Apparently, we can provide a positive response to our question: nowadays sustainability represents an hot topic for the business community. Accordingly, a recent McKinsey survey points out that “many companies are actively integrating sustainability principles into their businesses and they are doing so by pursuing goals that go far beyond earlier concern for reputation management”. Specifically, saving energy and reducing waste of operations help companies capture value through return on capital and represent the main motivators for companies investments toward sustainability”. Managing corporate reputation and responding to regulatory constraints appears to be respectively the third and the fourth motivators (see Exhibit 1)

A second interesting finding of the McKinsey survey regards the economic returns of sustainability initiatives. In the report it is clearly stated that: “In our sixth survey of executives on how companies understand and manage issues related to sustainability, this year’s results show that, since last year, larger shares of executives say sustainability programs make a positive contribution to their companies’ short- and long-term value. Specifically, they expect operational and growth-oriented benefits in the area of cutting costs and pursuing opportunities in new markets and products”. Such McKinsey’ findings are aligned with what discovered by the 2011 Accenture survey. The focal points of the Accenture’s report are: (1) sustainability motivators and (2) sustainability benefits. First, “top motivations for sustainability are a genuine concern for the environment and society (cited by 53% of respondents),  reducing energy and material costs (50% of cases) and responding to customer expectations (47%)”. Second, “the benefits resulting from firms’ sustainability initiatives have exceeded executives’ expectation in the 72% of cases”. As stated by Bruno Berthon (Managing Director of Accenture) “the irony is that … who don’t enjoy these benefits are likely the ones who think sustainability is peripheral to their business”.
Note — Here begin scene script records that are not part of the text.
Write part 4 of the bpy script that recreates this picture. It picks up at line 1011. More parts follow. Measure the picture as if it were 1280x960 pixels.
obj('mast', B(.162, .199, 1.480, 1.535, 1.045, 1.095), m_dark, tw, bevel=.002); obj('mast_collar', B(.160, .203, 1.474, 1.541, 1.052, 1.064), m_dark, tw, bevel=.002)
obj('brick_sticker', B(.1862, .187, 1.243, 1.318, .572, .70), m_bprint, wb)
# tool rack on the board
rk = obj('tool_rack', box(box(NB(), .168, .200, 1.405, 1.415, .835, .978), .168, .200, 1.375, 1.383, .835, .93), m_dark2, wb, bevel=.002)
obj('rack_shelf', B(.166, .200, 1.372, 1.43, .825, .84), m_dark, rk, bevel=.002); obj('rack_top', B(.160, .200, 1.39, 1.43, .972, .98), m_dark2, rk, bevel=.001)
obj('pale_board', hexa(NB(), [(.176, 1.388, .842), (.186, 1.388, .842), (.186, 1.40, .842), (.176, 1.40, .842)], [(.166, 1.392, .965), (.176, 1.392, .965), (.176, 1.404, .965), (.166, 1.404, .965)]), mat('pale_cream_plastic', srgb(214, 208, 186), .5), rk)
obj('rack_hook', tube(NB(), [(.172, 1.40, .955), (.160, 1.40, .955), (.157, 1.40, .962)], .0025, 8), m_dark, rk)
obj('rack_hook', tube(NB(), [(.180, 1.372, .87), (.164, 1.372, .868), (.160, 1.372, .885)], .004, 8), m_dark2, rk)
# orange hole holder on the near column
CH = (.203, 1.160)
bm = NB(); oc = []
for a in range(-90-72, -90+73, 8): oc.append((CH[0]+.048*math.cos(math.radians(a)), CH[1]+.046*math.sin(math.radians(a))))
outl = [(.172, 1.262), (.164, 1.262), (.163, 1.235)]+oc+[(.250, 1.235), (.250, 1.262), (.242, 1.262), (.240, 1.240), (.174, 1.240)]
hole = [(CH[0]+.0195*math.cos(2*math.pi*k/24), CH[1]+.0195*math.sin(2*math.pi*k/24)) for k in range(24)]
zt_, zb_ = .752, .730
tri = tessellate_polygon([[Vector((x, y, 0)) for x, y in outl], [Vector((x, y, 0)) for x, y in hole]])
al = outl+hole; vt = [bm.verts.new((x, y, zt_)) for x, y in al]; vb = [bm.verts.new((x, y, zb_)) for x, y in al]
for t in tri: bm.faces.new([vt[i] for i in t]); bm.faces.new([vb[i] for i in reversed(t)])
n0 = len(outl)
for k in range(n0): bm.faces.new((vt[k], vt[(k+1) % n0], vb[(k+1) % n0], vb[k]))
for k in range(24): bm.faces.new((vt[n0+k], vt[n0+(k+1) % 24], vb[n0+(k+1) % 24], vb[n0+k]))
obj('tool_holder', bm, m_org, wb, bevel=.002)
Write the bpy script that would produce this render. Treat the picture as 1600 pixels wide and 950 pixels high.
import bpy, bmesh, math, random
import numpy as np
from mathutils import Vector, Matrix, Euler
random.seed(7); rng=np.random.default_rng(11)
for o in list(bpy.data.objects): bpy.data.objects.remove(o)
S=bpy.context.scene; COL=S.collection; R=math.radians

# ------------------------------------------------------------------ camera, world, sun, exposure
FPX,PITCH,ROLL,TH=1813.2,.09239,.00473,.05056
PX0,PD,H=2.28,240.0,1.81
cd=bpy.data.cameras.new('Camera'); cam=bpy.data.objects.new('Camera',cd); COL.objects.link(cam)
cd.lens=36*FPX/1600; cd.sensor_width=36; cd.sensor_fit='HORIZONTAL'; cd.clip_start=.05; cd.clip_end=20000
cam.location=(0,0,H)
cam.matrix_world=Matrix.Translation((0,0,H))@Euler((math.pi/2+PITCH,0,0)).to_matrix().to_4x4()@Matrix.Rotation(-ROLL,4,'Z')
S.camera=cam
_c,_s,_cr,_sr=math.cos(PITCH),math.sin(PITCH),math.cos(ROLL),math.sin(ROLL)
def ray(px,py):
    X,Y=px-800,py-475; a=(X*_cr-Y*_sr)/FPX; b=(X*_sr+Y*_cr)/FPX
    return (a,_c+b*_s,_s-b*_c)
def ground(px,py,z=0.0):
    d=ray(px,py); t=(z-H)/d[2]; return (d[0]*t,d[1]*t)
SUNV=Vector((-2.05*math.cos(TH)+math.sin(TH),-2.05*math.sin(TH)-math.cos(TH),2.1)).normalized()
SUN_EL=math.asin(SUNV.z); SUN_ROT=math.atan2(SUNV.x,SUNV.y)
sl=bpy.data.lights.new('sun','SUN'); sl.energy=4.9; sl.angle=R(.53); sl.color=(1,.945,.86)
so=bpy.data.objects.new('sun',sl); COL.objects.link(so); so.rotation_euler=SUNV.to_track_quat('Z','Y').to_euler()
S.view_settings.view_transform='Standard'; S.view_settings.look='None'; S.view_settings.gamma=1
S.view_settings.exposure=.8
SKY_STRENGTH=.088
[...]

Hence, it seems that companies are increasingly paying attention to sustainability. The reason for this relates first to the executives’ personal committment to transact a business in a manner expected and viewed by society as being fair and responsible, even though not legally required. However, a large part of investments are undertaken in order to increase operations’ efficiency and achieve cost benefits. A relevant role is also played by market forces: firm reputation is still at the center and the customers concerns of sustainability exerts a significant effect on firms behaviors. Finally, regulatory pressures appears to be less critical in explaining companies posture towards environmental and social issues: many business leaders would like more government incentives to encourage them to act (e.g., 2011 Accenture survey).